Who knew there was a Japanese café in the middle of the Altstadt? We meet Albena Todorova at the Pit In Club, a very stylish café where we are introduced to the joys of Ginger Royal Milk Tea (looks like a cappucino but is actually a lovely sweet tea.and a light, airy and sophisticated Japanese aesthetic (the mobile of kitchen utensils is particularly cool as are the stylish ceramics). It’s a place of connection for Albena: transporting her back to Japan where she lived for three years.

Albena has lived in Düsseldorf since securing a job with the Japanese trading and investment company Sumitomo Corporation. “I came here for an interview. They liked me and I moved here exactly four years ago.”

1.  What keeps you in Dusseldorf?

“I came to Germany [from Bulgaria] speaking almost no German and speaking Japanese fluently. In Japan I never felt as at home as I do here… Düsseldorf really feels like home…In Japan you’re just different. There’s no bad intent.”
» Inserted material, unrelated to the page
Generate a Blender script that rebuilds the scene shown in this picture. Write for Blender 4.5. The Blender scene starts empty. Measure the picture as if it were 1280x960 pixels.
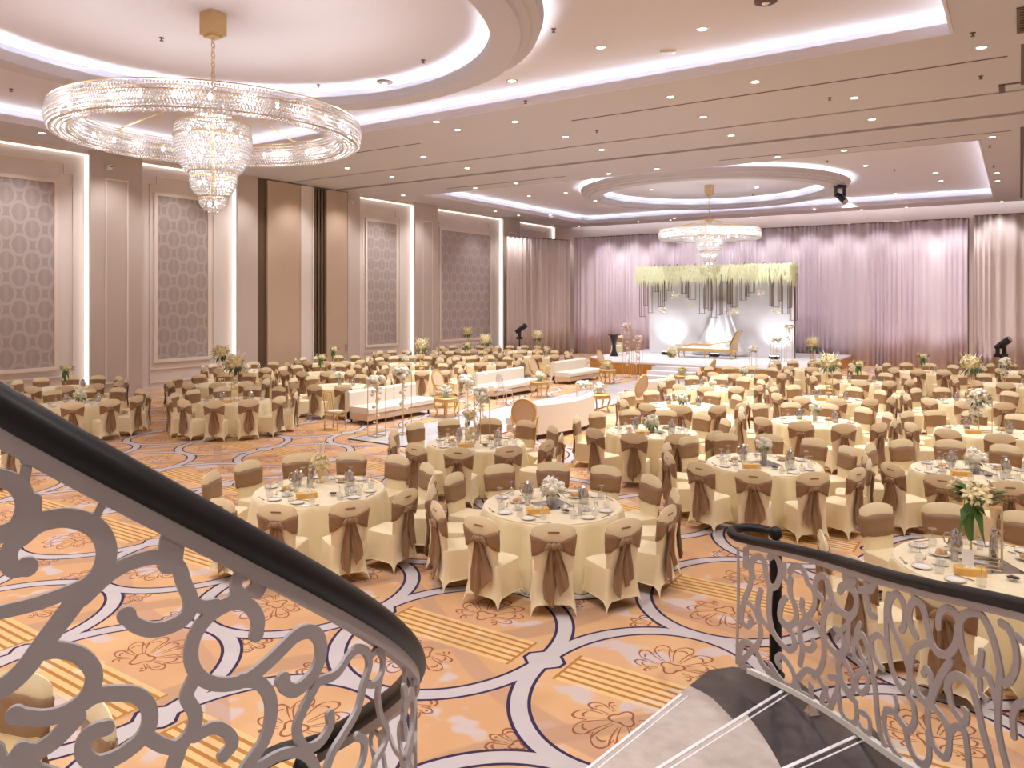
import bpy, math, random
from mathutils import Vector
random.seed(7)
C = bpy.context.scene.collection
PI = math.pi
sin, cos, rad = math.sin, math.cos, math.radians

# ------------------------------------------------------------------ camera
F, CY, H, YAW = 955.0, 375.0, 3.3, rad(33.6)
RT = Vector((cos(YAW), sin(YAW), 0)); FW = Vector((-sin(YAW), cos(YAW), 0))
EYE = Vector((0, 0, H))
cam_d = bpy.data.cameras.new('camera'); cam = bpy.data.objects.new('camera', cam_d); C.objects.link(cam)
cam.location = EYE; cam.rotation_euler = (PI/2, 0, YAW)
cam_d.sensor_width = 36; cam_d.lens = 36*F/1280; cam_d.shift_y = (CY-480)/1280
cam_d.clip_start = .05; cam_d.clip_end = 200
bpy.context.scene.camera = cam

def ray(px, py):
    return RT*((px-640)/F) + FW + Vector((0, 0, (CY-py)/F))
def at_z(px, py, z):            # the point of the place at height z on a line of sight
    d = ray(px, py); return EYE + d*((z-H)/d.z)
def at_x(px, x, py=None):
    d = ray(px, py if py is not None else CY); return EYE + d*(x/d.x)
def at_y(px, y, py=None):
    d = ray(px, py if py is not None else CY); return EYE + d*(y/d.y)

# ------------------------------------------------------------------ mesh helpers
class MB:
    def __init__(s): s.v, s.f, s.m = [], [], []
    def add(s, vs, fs, mi=0):
        b = len(s.v); s.v += [tuple(p) for p in vs]
        s.f += [tuple(b+i for i in f) for f in fs]; s.m += [mi]*len(fs)
        return s
    def box(s, x0, y0, z0, x1, y1, z1, mi=0):
        v = [(x, y, z) for z in (z0, z1) for y in (y0, y1) for x in (x0, x1)]
        return s.add(v, [(0,2,3,1), (4,5,7,6), (0,1,5,4), (2,6,7,3), (0,4,6,2), (1,3,7,5)], mi)
    def obox(s, c, ax, hx, hy, z0, z1, mi=0):     # box turned by ax about z
        v = []
        for z in (z0, z1):
            for a, b in ((-1,-1), (1,-1), (1,1), (-1,1)):
                x, y = a*hx, b*hy
                v.append((c[0]+x*cos(ax)-y*sin(ax), c[1]+x*sin(ax)+y*cos(ax), z))
        return s.add(v, [(3,2,1,0), (4,5,6,7), (0,1,5,4), (1,2,6,5), (2,3,7,6), (3,0,4,7)], mi)
    def tube(s, pts, r, n=8, closed=False, mi=0, flat=1.0):
        P = [Vector(p) for p in pts]; N = len(P); vs, fs = [], []
        R = r if isinstance(r, (list, tuple)) else [r]*N
        up = Vector((0, 0, 1)); prev = None
        for i, p in enumerate(P):
            a = P[(i-1) % N] if closed or i > 0 else p
            b = P[(i+1) % N] if closed or i < N-1 else p
            t = (b-a).normalized() if (b-a).length > 1e-9 else Vector((0, 0, 1))
            if prev is None:
                x = t.cross(up)
                if x.length < 1e-3: x = t.cross(Vector((1, 0, 0)))
            else:
                x = prev - t*prev.dot(t)
                if x.length < 1e-4: x = t.cross(up)
            x.normalize(); prev = x; y = x.cross(t)
            for k in range(n):
                a = 2*PI*k/n
                vs.append(p + x*(R[i]*cos(a)) + y*(R[i]*sin(a)*flat))
        for i in range(N if closed else N-1):
            for k in range(n):
                a, b = i*n+k, i*n+(k+1) % n
                c, d = ((i+1) % N)*n+(k+1) % n, ((i+1) % N)*n+k
                fs.append((a, b, c, d))
        if not closed:
            fs.append(tuple(range(n-1, -1, -1))); fs.append(tuple((N-1)*n+k for k in range(n)))
        return s.add(vs, fs, mi)
    def lathe(s, prof, n=24, c=(0, 0, 0), mi=0, closed=False):
        vs, fs = [], []; N = len(prof)
        for r, z in prof:
            for k in range(n):
                a = 2*PI*k/n
                vs.append((c[0]+r*cos(a), c[1]+r*sin(a), c[2]+z))
        for i in range(N if closed else N-1):
            for k in range(n):
                j = (i+1) % N
                fs.append((i*n+k, i*n+(k+1) % n, j*n+(k+1) % n, j*n+k))
        if not closed:
            if prof[0][0] > 1e-6: fs.append(tuple(range(n-1, -1, -1)))
            if prof[-1][0] > 1e-6: fs.append(tuple((N-1)*n+k for k in range(n)))
        return s.add(vs, fs, mi)
    def grid(s, fn, nu, nv, mi=0, wrap=False):
        vs = [fn(i/(nu if wrap else nu-1) if nu > 1 else 0, j/(nv-1)) for j in range(nv) for i in range(nu)]
        fs = []
        for j in range(nv-1):
            for i in range(nu if wrap else nu-1):
                k = (i+1) % nu
                fs.append((j*nu+i, j*nu+k, (j+1)*nu+k, (j+1)*nu+i))
        return s.add(vs, fs, mi)
    def ball(s, c, rx, ry=None, rz=None, n=8, m=5, mi=0):
        ry = rx if ry is None else ry; rz = rx if rz is None else rz
        vs = [(c[0], c[1], c[2]-rz)]; fs = []
        for j in range(1, m):
            t = -PI/2+PI*j/m
            for k in range(n):
                a = 2*PI*k/n
                vs.append((c[0]+rx*cos(t)*cos(a), c[1]+ry*cos(t)*sin(a), c[2]+rz*sin(t)))
        vs.append((c[0], c[1], c[2]+rz)); L = len(vs)-1
        for k in range(n):
            fs.append((0, 1+(k+1) % n, 1+k)); b = 1+(m-2)*n
            fs.append((L, b+k, b+(k+1) % n))
        for j in range(m-2):
            for k in range(n):
                a, b = 1+j*n+k, 1+j*n+(k+1) % n
                fs.append((a, b, b+n, a+n))
        return s.add(vs, fs, mi)
    def prism(s, pts, z0, z1, mi=0):
        n = len(pts)
        v = [(x, y, z0) for x, y in pts]+[(x, y, z1) for x, y in pts]
        f = [tuple(range(n-1, -1, -1)), tuple(range(n, 2*n))]+[(k, (k+1) % n, n+(k+1) % n, n+k) for k in range(n)]
        return s.add(v, f, mi)
    def build(s, name, mats, parent=None, smooth=True, loc=(0, 0, 0)):
        me = bpy.data.meshes.new(name)
        me.from_pydata(s.v, [], s.f)
        mats = mats if isinstance(mats, (list, tuple)) else [mats]
        for m in mats: me.materials.append(m)
        if len(mats) > 1: me.polygons.foreach_set('material_index', s.m)
        if smooth:
            me.polygons.foreach_set('use_smooth', [True]*len(me.polygons))
            try: me.set_sharp_from_angle(angle=rad(38))
            except Exception: pass
        me.update()
        o = bpy.data.objects.new(name, me); C.objects.link(o)
        if parent is not None: o.parent = parent
        o.location = loc
        return o

LABELS = {}
def tag(o, label, cat, group=None):
    o['label'] = label; o['category'] = cat
    if group: o['group'] = group
    LABELS[label] = LABELS.get(label, 0)+1
    return o
def thing(name, label, cat, loc=(0, 0, 0), rz=0, group=None):
    o = bpy.data.objects.new(name, None); C.objects.link(o)
    o.empty_display_size = .1
    o.location = loc; o.rotation_euler = (0, 0, rz)
    return tag(o, label, cat, group)
def struct(name, mb, mats, smooth=False):
    o = mb.build(name, mats, None, smooth); o['kind'] = 'structure'; return o
def dup(root, loc, rz, label, group=None, scale=None):
    r = root.copy(); C.objects.link(r); r.location = loc; r.rotation_euler = (0, 0, rz)
    r['label'] = label; LABELS[label] = LABELS.get(label, 0)+1
    if group: r['group'] = group
    if scale: r.scale = (scale,)*3
    for ch in KIDS.get(root.name, ()):
        c = ch.copy(); C.objects.link(c); c.parent = r
        for g in KIDS.get(ch.name, ()):
            d = g.copy(); C.objects.link(d); d.parent = c
    return r
KIDS = {}
def remember(root):             # note a prototype's children once, for quick copying
    KIDS[root.name] = [o for o in C.objects if o.parent == root]
    for ch in KIDS[root.name]:
        k = [o for o in C.objects if o.parent == ch]
        if k: KIDS[ch.name] = k
    return root
class Kind:                     # hands out the prototype itself first, then copies
    def __init__(s, maker, group): s.maker, s.group, s.root = maker, group, None
    def put(s, loc, rz, label, scale=None):
        if s.root is None:
            s.root = s.maker(); remember(s.root)
            r = s.root; r.location = loc; r.rotation_euler = (0, 0, rz)
            r['label'] = label; LABELS[label] = LABELS.get(label, 0)+1
            r['group'] = s.group
            if scale: r.scale = (scale,)*3
            return r
        r = dup(s.root, loc, rz, label, s.group)
        r.scale = (scale or 1,)*3
        return r
ORD = ('first second third fourth fifth sixth seventh eighth ninth tenth eleventh twelfth thirteenth fourteenth fifteenth '
       'sixteenth seventeenth eighteenth nineteenth twentieth').split()
HOUR = ['twelve', 'one', 'two', 'three', 'four', 'five', 'six', 'seven', 'eight', 'nine', 'ten', 'eleven']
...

2.     Outside of Work What are You Passionate About?

“I like writing a lot. Before coming to Germany I published a book of poems*. The second one is with my editor in Bulgaria…I would call it photo poetry. I try to keep a moment in time, to last a little bit longer.”
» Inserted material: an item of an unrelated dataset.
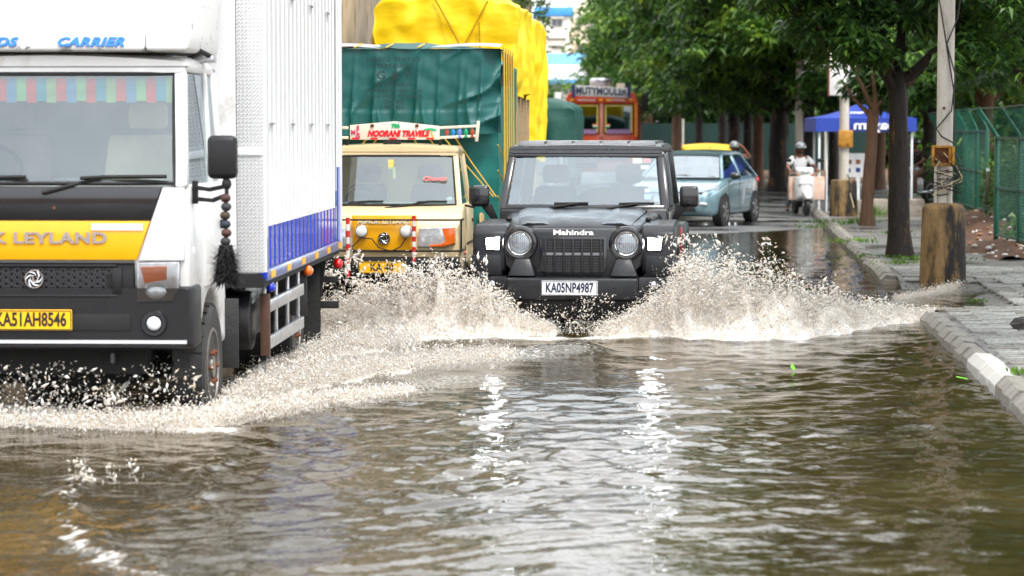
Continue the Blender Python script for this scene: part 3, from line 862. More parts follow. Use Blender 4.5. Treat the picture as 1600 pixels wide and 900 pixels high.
# mirrors
for s in (-1, 1):
    mr = empty_part('mirror', T)
    MB().bx(s * 1.145 - .088, s * 1.145 + .088, -.06, .05, 1.615, 1.875).build('mirror_shell', BLACK_PLASTIC, mr, bev=.035, seg=3)
    MB().tube([(s * .94, .20, 1.56), (s * 1.06, .02, 1.55), (s * 1.16, -.01, 1.57), (s * 1.16, -.01, 1.64)], .014).build('mirror_arm', BLACK_MATT, mr)
    MB().tube([(s * .94, .20, 1.49), (s * 1.08, .02, 1.485), (s * 1.17, -.01, 1.52), (s * 1.165, -.01, 1.60)], .014).build('mirror_arm', BLACK_MATT, mr)
    MB().bx(s * .945 - .015, s * .945 + .015, .17, .23, 1.46, 1.60).build('mirror_base', BLACK_MATT, mr, bev=.005)
    MB().ball((s * 1.17, -.02, 1.585), (.03, .03, .035), 8, 6).build('mirror_joint', BLACK_MATT, mr)
# wind deflector over the roof, in a centre and two corner panels
def deflector(x0, x1, taper, name):
    mb = MB()
    rings = []
    for t in np.linspace(0, 1, 9):
        z = 2.385 + .95 * t
        yf = .24 + .62 * t + .10 * t * t - .06 * math.sin(PI * min(1, t * 3.2)) * (t < .32)
        xo = x1 + (.035 * math.sin(min(1, t * 2.2) * PI / 2) - .035) if taper > 0 else x1
        xi = x0 + (-(.035 * math.sin(min(1, t * 2.2) * PI / 2)) + .035) if taper < 0 else x0
        rings.append([(xi, yf, z), (xo, yf, z), (xo, 1.45, z), (xi, 1.45, z)])
    return mb.loft(rings).build(name, DEFLECT, T, bev=.03, seg=3)
deflector(-.632, .632, 0, 'deflector_panel'); deflector(.637, .93, 1, 'deflector_panel'); deflector(-.93, -.637, -1, 'deflector_panel')
text('roof_lettering', 'CARRIER', .078, PRINT_BLUE, T, (.30, .243, 2.44), rot=(PI / 2 - .36, 0, 0), ext=.004, shear=.3, off=.004, sx=1.25, sp=1.1)
text('roof_lettering', 'GOODS', .078, PRINT_BLUE, T, (-.34, .243, 2.44), rot=(PI / 2 - .36, 0, 0), ext=.004, shear=.3, off=.004, sx=1.25, sp=1.1)
MB().tube([(.80, 1.2, 2.36), (.90, 1.35, 2.7)], .016).build('deflector_strut', BLACK_MATT, T)
MB().tube([(.80, .70, 2.33), (.90, .72, 2.40), (.93, 1.0, 2.37)], .016).build('deflector_strut', BLACK_MATT, T)
MB().bx(.78, .95, .92, 1.06, 2.335, 2.38).build('bracket', STEEL, T, bev=.006)
# box body ------------------------------------------------------------
BX, BY0, BY1, BZ0, BZ1 = 1.165, 1.64, 6.42, .90, 3.35
MB().bx(-BX, BX - .03, BY0 + .03, BY1, BZ0 + .05, BZ1).build('box_core', WHITE_BOX, T)
m, N, L, p = nodes_of('tread_plate')                # raised lozenge plate on the front corner
p.inputs['Base Color'].default_value = (.74, .75, .76, 1); p.inputs['Roughness'].default_value = .35; p.inputs['Metallic'].default_value = .15
tc = N.new('ShaderNodeTexCoord'); mp = N.new('ShaderNodeMapping'); mp.inputs['Rotation'].default_value = (0, R(45), 0)
L.new(tc.outputs['Object'], mp.inputs[0])
ck = N.new('ShaderNodeTexBrick'); ck.inputs['Scale'].default_value = 14; ck.inputs['Mortar Size'].default_value = .10; ck.inputs['Mortar Smooth'].default_value = .6
sx_ = N.new('ShaderNodeSeparateXYZ'); cb = N.new('ShaderNodeCombineXYZ')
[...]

*Albena’s book of poetry won an award at the prestigious Ivan Nikolov Awards in 2014 – the first self published collection to do so.

3.     If someone gave you 100k for a legacy project, what would you do with it?

“I would run a fund for a mentor and scholarship program for children who have lost one parent – children who have limited resources, especially teenagers. When you lose a parent, it is hard at any age. I was 14 when my father died but he was sick for 3-4 years before that so technically I lost him when I was 9 or 10. If he’d been around it would have taken me less failure to gain confidence. It would have been easier to deal. I wish there had been someone telling me I’m okay, that things were going to be okay. The world would be a better place if we cared more about people who have less.”

4.     Who do you admire?

“I admire my grandfather, my mother’s father. He fought in the second world war without killing a person. He had the courage to stay a good person in ambiguous times…[Later] he loved what he was doing as a botanist planting forests in the Caucasian Region…He was a man of many deeds and little words…A huge man in terms of character and love.”

5.     What is your favourite possession?

“My love to learn things. I have nothing more treasured than that.”

6.     Where are you happiest?

“Saturday morning after breakfast with a cup of black tea sitting at the window getting ready to write. That is bliss.”